Nella bozza del Ddl. di bilancio 2020 la norma che fa rivivere le disposizioni agevolative del DL 201/2011, abrogando contestualmente la c.d. mini IRES

Di Gianluca ODETTO

La bozza del disegno di legge di bilancio per il 2020 ridisegna la disciplina delle agevolazioni per la capitalizzazione delle imprese, con una reviviscenza dell’ACE, già dal periodo d’imposta 2019, e una contestuale abrogazione della c.d. mini IRES, che quindi andrebbe sul binario morto senza essere mai applicata.
Per cogliere le novità che si prospetterebbero occorre richiamare brevemente le modifiche normative che si sono succedute nell’ultimo anno, partendo da quelle apportate dall’art. 1 comma 1080 della L. 145/2018 di soppressione dell’ACE.

La norma si era mossa in tre direzioni:
– abrogazione dell’art. 1 del DL 201/2011 (norme generali sull’agevolazione);
– abrogazione dell’art. 1 commi 549-553 della L. 232/2016, che aveva apportato modifiche ulteriori alla disciplina (in particolare, il calcolo per i soggetti IRPEF, con una basse fissa di partenza rappresentata dalla differenza fra il patrimonio netto al 31 dicembre 2015 e il patrimonio netto al 31 dicembre 2010);
– salvaguardia del riporto delle eccedenze ACE risultanti al termine del periodo d’imposta in corso al 31 dicembre 2018.

Proprio l’indicazione data dalla norma in merito al riporto delle eccedenze ACE era indice chiaro del fatto che era il periodo d’imposta in corso al 31 dicembre 2018 l’ultimo di quelli per cui l’ACE continuava ad applicarsi in modo “pieno”, mentre per i periodi d’imposta successivi l’impresa avrebbe solo potuto continuare ad utilizzare, sino ad esaurimento, le eccedenze non sfruttate.

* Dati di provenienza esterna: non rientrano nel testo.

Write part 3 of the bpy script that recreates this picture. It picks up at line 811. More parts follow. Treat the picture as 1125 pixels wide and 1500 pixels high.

A seguito dell’abrogazione dell’ACE, il legislatore aveva poi introdotto la c.d. mini IRES, prima con l’art. 1 commi 28-34 della stessa L. 145/2018, e poi (abrogando queste stesse norme), con l’art. 2 del DL 34/2019. La nuova agevolazione riprendeva alcuni aspetti dell’ACE (in primis, legando i benefici fiscali al fatto che gli utili non fossero distribuiti), ma agiva a livello di aliquota e non di base imponibile, prevedendo una riduzione graduale dell’aliquota IRES dal 22,5% per il 2019 sino, a regime (e cioè dal 2023), al 20%.

Secondo la bozza del disegno di legge di bilancio 2020:
– l’ACE dovrebbe rivivere, già con effetto dal periodo d’imposta successivo a quello in corso al 31 dicembre 2018 (e quindi già dal 2019, per i soggetti con esercizio solare coincidente con l’anno solare);
– con la medesima decorrenza dovrebbero essere abrogate le disposizioni sulla “mini IRES”, che quindi, dopo due sfortunate formulazioni, di fatto non troverebbe mai alcuna applicazione.

Ne risulterebbe un quadro in cui l’ACE si applicherebbe senza soluzione di continuità, in quanto il 2019 risulta già “coperto” in via normativa. Le imprese potranno quindi computare nella base di calcolo dell’agevolazione per il 2019, con le consuete e sperimentate regole, sia l’utile dell’esercizio 2018 accantonato a riserva, sia i conferimenti e versamenti effettuati nel 2019.

L’applicazione dell’agevolazione senza soluzione di continuità dovrebbe poi garantire (e questo è, naturalmente, l’effetto di maggior rilievo) la possibilità di computare, per l’imposta dovuta per il 2019, tutti i conferimenti e gli accantonamenti di utili a riserva registrati dal 2011 in poi.

La reviviscenza dell’ACE ha, però, un elemento negativo di rilievo, rappresentato dall’ulteriore “limatura” al ribasso del coefficiente di remunerazione, stabilito all’1,3%. Le consuete regole di calcolo dell’agevolazione sono tali per cui il coefficiente va applicato all’intero incremento del patrimonio netto rilevato dal 2011 in avanti, e non alle sole variazioni registrate nell’anno per cui si effettua il calcolo: questo significa che, di fatto, verrà detassato un importo di 13.000 euro per ogni milione di euro di incrementi netti rilevanti, con un effetto premiale maggiore riservato ai soggetti con una elevata capitalizzazione ed un elevato autofinanziamento.

Il beneficio vede, quindi, una ulteriore riduzione rispetto a quanto sperimentato negli ultimi anni, per i quali il coefficiente era già stato ridotto all’1,6% per il 2017 e all’1,5% per il 2018, potendo in astratto portare a riduzioni di imposta minori anche in presenza di una base di calcolo più elevata.